A major component to any landfill closure is how potential health threats are minimized. Monitoring goes on for 30 years, and any landfill owner eager to tap into the outdoor sports market better be prepared for expensive studies and scrutiny by multiple government agencies, experts say.

Besides the clay blanket over the landfill’s outer layer, recently built municipal dumps must be lined with a nonpermeable membrane to prevent potentially hazardous runoff from leaching into ground water and soil. Using detection wells, regulators keep on the lookout for vinyl chloride, the carcinogen benzene and various heavy metals.

But gas is the biggest worry. In the late 1980s, for example, Glendale was forced to close a golf course built atop the Scholl Canyon Landfill because of leaking methane gas generated by degrading household waste. The course was reopened after the city corrected the problem.

At Penrose, enough methane is suctioned to power 10,000 homes, company officials said. The gas is essentially vacuumed out using a latticework of pipes and manifolds running through the trash.

It’s “the most critical part of the system to preserve public safety,” said Wayne Tsuda, division director for the city’s Environmental Department.

“Penrose was the first landfill we were involved with that was turned into a golf course. It required a lot of technical review.”

McAllister said the driving range makes the most money, but that the BMX track hosted more than 200 racers and 200 spectators in early June, when a state qualifier was held by the National Bicycle League. The driving range gets about 200 golfers daily.

Originally, the company wanted to build an 18-hole championship course covering both Penrose and the nearby Strathern Inert Landfill.
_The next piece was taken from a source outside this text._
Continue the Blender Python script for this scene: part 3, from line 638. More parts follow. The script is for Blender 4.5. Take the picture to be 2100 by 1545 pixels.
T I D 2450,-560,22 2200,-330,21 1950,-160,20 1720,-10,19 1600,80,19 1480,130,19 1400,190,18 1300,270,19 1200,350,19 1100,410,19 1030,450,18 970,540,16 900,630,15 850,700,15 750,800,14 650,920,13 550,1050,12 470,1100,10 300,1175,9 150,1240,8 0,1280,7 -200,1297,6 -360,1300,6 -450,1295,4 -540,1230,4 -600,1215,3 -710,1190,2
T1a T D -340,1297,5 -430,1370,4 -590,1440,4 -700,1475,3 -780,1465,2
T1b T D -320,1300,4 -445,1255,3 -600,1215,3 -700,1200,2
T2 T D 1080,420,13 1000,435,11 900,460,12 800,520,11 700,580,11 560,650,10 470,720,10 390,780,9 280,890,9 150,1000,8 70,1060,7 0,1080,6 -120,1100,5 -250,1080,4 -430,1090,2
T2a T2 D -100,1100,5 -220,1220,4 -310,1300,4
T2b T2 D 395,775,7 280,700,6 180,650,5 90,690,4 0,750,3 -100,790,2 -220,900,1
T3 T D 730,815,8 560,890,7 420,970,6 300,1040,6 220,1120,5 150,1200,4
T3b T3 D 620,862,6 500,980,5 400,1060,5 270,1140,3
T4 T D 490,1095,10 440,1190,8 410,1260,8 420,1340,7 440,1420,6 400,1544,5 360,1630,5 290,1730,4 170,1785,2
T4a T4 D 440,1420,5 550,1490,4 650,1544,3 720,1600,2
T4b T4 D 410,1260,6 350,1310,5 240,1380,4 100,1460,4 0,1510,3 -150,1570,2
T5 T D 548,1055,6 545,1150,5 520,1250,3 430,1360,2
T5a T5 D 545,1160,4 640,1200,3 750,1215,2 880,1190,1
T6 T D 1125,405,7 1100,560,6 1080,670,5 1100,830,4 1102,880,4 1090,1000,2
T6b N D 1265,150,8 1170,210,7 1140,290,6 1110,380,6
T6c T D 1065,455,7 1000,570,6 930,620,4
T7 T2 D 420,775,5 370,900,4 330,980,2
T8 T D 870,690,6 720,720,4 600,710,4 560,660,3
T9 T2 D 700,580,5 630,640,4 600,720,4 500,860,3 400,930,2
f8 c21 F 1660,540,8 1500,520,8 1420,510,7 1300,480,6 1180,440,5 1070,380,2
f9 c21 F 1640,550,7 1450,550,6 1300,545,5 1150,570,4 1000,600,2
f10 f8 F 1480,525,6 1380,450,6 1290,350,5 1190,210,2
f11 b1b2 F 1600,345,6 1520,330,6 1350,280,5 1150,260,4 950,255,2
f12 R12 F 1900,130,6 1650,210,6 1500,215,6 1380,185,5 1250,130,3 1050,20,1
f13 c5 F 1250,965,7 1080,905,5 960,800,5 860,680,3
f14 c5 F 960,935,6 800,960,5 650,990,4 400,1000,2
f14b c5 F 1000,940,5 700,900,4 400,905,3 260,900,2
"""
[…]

The company hired a lobbyist and spent nearly $210,000 to amass the necessary permits and door-to-door support from neighbors.

After the plans were completed, however, McAllister said state regulators shocked him by saying the company needed to add another clay barrier. The company had already put down the geo-synthetic covering, and the new requirement would have cost several million dollars more.

Ultimately, Los Angeles By-Products opted for a low-tech solution. The driving range, for example, is carpeted with lustrous artificial turf, including beige colored material inside the “sand traps.”

Full-blown courses built over landfills, while potential cash cows, require sophisticated and expensive drainage systems to staunch underground runoff created by sprinkler water. A plastic- grass driving range, by contrast, gets sunbaked, but never thirsty.

STATE LEARNING TO HANDLE FORMER DUMPS

Linda Moulton-Patterson, chairwoman of the California Integrated Waste Management Board, said the state is still learning how to handle former dump sites.

Back when Los Angeles By-Products applied to build the golf course, she said there were too many unknowns, especially about the gases.

“From my perspective, there are some creative, great uses for this closed land. With what we’ve learned in the last 10 years, we are on a solid ground,” Moulton-Patterson said. “And for a community [today], it’s the end of the rainbow.”

The ground beneath landfills regularly subsides–a fact that generally makes building traditional structures over them off limits.

At Penrose, checking for signs of cracking on the concrete pad where the golfers are and in the clubhouse is a constant chore. The city even refused to allow the steel clubhouse behind the range until Los Angeles By-Products found a modular-unit builder able to allay the city’s concerns.

“We did this for the community, but we do hope to make a little money,” said McAllister, who doesn’t golf. “After awhile, we’ll see if we can do other things on the landfill.”